■ Exercise objective
Find the lines holding "part" and copy them.

■ Given material

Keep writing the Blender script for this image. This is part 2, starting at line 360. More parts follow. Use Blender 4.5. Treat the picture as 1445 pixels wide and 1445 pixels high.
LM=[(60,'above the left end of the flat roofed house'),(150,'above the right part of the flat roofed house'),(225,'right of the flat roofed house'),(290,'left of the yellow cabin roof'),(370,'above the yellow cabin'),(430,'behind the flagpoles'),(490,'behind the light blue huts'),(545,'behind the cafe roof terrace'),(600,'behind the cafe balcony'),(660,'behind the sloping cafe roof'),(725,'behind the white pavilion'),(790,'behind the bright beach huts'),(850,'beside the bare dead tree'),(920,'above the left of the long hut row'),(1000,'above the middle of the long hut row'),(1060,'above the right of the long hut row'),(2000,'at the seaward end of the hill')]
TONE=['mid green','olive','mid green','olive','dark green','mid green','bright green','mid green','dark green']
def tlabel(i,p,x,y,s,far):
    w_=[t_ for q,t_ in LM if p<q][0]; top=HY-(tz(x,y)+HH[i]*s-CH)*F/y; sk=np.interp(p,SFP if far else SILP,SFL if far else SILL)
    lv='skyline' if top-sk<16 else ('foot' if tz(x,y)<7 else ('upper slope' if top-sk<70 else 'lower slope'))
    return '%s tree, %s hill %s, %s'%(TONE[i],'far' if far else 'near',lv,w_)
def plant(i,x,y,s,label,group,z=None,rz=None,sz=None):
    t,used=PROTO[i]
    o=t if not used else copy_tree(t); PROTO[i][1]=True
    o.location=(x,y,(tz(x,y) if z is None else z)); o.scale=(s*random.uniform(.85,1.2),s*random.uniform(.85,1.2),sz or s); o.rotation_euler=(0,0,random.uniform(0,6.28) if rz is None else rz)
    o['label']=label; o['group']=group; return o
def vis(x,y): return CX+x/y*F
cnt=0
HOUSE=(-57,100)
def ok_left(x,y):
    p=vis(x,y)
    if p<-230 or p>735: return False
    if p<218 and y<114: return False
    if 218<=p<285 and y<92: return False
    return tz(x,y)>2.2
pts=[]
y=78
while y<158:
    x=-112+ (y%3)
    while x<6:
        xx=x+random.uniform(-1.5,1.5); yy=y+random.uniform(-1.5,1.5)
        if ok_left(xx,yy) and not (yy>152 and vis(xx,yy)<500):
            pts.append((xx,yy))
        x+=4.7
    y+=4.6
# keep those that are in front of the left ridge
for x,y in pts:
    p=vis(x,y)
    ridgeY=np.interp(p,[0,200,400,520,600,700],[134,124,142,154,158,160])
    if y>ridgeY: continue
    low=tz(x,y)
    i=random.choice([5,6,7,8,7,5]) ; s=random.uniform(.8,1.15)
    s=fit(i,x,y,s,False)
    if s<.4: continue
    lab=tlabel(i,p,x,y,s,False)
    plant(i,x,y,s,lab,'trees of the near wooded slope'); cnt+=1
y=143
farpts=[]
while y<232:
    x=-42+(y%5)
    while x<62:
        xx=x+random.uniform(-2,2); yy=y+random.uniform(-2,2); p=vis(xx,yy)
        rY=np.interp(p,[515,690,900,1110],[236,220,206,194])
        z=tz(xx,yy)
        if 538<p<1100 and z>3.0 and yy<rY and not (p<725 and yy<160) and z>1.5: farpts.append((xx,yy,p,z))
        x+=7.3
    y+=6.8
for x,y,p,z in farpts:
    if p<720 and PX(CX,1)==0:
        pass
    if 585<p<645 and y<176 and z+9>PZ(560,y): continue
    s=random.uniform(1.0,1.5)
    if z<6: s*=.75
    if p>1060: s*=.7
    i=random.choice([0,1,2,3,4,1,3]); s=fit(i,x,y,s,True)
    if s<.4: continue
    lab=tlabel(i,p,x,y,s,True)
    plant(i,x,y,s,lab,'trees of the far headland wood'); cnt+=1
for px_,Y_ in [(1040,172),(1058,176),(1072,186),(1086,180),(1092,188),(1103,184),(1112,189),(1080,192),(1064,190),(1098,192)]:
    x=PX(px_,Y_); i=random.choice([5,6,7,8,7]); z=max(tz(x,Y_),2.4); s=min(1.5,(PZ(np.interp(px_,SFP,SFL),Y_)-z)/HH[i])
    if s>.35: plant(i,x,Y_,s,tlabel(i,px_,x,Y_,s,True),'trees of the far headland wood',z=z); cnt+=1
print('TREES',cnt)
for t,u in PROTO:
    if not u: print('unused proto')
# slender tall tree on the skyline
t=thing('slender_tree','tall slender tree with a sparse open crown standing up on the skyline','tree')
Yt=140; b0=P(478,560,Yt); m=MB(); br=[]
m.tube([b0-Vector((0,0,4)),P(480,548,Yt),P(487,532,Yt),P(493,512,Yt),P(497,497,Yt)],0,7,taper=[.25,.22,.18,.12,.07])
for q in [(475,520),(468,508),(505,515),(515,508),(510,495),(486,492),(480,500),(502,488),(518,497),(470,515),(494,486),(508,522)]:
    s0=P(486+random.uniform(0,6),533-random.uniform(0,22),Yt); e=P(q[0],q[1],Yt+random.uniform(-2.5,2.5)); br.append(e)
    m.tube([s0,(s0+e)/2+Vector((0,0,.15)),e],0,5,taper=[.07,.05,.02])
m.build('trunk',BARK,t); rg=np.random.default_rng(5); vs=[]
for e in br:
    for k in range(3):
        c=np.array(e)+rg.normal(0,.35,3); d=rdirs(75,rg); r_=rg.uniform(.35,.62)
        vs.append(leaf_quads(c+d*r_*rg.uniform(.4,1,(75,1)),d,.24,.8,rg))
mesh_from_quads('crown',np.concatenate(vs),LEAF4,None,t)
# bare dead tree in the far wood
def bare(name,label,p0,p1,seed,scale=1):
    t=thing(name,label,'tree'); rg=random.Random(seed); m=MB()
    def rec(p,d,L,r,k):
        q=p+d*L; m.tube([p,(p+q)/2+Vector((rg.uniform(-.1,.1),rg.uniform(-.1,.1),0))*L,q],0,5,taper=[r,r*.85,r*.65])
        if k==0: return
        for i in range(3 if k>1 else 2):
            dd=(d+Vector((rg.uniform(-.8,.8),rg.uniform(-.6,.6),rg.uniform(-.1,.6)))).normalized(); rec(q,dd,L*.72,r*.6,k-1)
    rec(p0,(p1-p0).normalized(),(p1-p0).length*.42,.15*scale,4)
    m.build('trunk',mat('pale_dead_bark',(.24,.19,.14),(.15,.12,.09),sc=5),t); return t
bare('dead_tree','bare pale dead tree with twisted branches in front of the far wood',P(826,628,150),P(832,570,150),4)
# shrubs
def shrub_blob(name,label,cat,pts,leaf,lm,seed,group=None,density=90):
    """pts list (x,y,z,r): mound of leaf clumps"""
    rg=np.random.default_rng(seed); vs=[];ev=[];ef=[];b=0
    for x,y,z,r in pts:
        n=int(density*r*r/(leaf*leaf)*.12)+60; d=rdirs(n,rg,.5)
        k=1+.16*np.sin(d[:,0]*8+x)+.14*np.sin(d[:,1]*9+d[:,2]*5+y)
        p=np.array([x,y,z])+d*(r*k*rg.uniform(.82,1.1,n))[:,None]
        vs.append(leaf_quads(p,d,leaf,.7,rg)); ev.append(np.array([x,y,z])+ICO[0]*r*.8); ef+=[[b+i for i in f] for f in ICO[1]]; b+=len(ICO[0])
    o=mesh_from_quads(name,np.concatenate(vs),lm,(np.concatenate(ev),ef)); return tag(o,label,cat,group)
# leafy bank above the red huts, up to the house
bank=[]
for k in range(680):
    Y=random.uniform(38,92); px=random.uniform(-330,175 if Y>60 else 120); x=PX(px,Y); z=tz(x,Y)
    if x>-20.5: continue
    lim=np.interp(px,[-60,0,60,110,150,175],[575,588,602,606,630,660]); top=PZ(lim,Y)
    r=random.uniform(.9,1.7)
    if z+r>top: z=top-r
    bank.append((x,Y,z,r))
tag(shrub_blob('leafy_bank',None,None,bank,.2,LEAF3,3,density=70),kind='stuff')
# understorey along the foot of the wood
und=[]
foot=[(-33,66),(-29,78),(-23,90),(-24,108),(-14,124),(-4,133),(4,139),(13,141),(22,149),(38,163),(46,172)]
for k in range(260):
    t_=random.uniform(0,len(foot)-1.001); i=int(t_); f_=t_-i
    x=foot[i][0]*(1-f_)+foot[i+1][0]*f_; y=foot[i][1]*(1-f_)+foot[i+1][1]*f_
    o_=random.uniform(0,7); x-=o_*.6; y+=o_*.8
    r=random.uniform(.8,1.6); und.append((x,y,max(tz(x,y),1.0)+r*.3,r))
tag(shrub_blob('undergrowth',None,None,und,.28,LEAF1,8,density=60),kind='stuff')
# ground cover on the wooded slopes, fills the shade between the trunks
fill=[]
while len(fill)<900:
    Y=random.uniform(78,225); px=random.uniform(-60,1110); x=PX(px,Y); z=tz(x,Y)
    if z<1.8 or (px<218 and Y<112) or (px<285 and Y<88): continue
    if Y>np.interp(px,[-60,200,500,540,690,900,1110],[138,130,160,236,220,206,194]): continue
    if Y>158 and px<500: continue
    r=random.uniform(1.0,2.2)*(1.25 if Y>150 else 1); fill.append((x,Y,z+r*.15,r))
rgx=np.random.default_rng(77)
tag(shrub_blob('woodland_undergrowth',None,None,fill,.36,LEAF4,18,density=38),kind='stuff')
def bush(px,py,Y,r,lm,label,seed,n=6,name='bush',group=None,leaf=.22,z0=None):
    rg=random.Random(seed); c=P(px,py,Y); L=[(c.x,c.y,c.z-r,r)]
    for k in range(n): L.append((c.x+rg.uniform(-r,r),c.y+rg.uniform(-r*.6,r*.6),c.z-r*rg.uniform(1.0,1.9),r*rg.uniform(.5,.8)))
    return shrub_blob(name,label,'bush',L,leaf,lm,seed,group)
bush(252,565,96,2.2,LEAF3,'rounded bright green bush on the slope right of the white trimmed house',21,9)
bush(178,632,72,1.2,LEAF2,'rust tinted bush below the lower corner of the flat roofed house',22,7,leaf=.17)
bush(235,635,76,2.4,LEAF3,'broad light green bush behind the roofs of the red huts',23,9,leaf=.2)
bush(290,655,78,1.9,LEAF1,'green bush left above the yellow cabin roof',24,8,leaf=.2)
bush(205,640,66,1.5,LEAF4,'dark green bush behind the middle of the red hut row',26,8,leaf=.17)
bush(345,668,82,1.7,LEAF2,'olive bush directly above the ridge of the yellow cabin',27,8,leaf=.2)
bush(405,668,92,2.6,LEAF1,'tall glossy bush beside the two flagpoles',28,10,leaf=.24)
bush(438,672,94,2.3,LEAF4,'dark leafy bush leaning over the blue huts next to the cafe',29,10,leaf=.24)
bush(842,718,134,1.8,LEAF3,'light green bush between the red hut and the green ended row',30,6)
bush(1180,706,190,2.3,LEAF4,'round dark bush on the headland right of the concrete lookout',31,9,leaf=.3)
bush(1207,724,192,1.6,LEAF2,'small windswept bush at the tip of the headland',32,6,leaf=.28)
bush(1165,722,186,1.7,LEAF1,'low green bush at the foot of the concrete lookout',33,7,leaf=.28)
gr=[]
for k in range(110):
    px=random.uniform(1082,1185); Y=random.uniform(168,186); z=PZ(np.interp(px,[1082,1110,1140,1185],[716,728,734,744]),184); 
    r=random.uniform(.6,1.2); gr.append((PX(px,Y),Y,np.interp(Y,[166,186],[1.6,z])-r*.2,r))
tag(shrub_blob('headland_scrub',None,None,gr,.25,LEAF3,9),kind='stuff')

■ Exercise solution
Keep writing the Blender script for this image. This is part 2, starting at line 360. More parts follow. Use Blender 4.5. Treat the picture as 1445 pixels wide and 1445 pixels high.
LM=[(60,'above the left end of the flat roofed house'),(150,'above the right part of the flat roofed house'),(225,'right of the flat roofed house'),(290,'left of the yellow cabin roof'),(370,'above the yellow cabin'),(430,'behind the flagpoles'),(490,'behind the light blue huts'),(545,'behind the cafe roof terrace'),(600,'behind the cafe balcony'),(660,'behind the sloping cafe roof'),(725,'behind the white pavilion'),(790,'behind the bright beach huts'),(850,'beside the bare dead tree'),(920,'above the left of the long hut row'),(1000,'above the middle of the long hut row'),(1060,'above the right of the long hut row'),(2000,'at the seaward end of the hill')]